In reaching this conclusion, the Court identified as "in doubt" the persuasiveness of the Ninth Circuit's contrary interpretation of the FLSA in Bratt v. County of Los Angeles, 912 F.2d 1066 (9th Cir. 1990). There, the Ninth Circuit held that "advising the management as used in [section 205(b)] is directed at advice on matters that involve policy determinations, i.e., how a business should be run or run more efficiently, not merely providing information in the course of the customer's daily business operation." Moreover, by questioning Bratt, the Court implicitly drew into question the subsequent Ninth Circuit decision in Bothell v. Phase Metrics, Inc., 299 F.3d 1120 (9th Cir. 2002). There, the Ninth Circuit relied on Bratt for the proposition that the employer must show that an employee is engaged in "running the business itself or determining its overall course or policies, not just in the day-to-day carrying out of the business' affairs." Harris clearly rejects this analysis.

What Should Employers Do?

Harris serves as a reminder that the rules regarding exempt status are complex and in a constant state of evolution.

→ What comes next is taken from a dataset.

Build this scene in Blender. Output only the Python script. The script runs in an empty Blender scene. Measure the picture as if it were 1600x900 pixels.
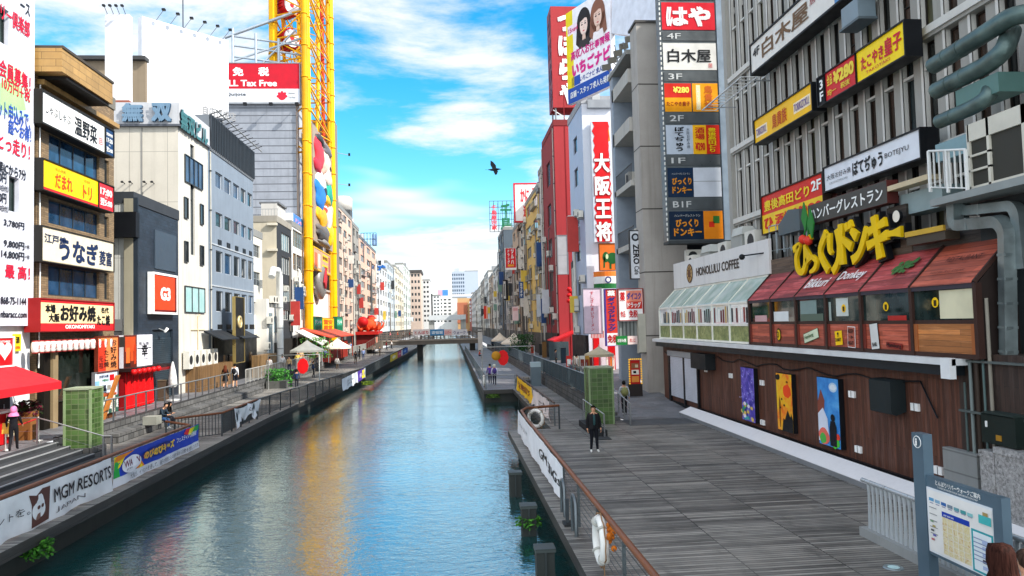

Employers now should consider whether the new guidelines announced in Harris expand or contract the employees that they previously have placed within the administrative exemption.

Footnotes

1 The federal regulations that the Wage Orders incorporate are those that were in effect in 2000, before their change in 2004. Although the new regulations were intended to be consistent with the former regulations, all references to federal regulations in this Alert are to their former version.

2 The court revisited its decision in 2004, but did not significantly alter the result.

The content of this article does not constitute legal advice and should not be relied on in that way. Specific advice should be sought about your specific circumstances.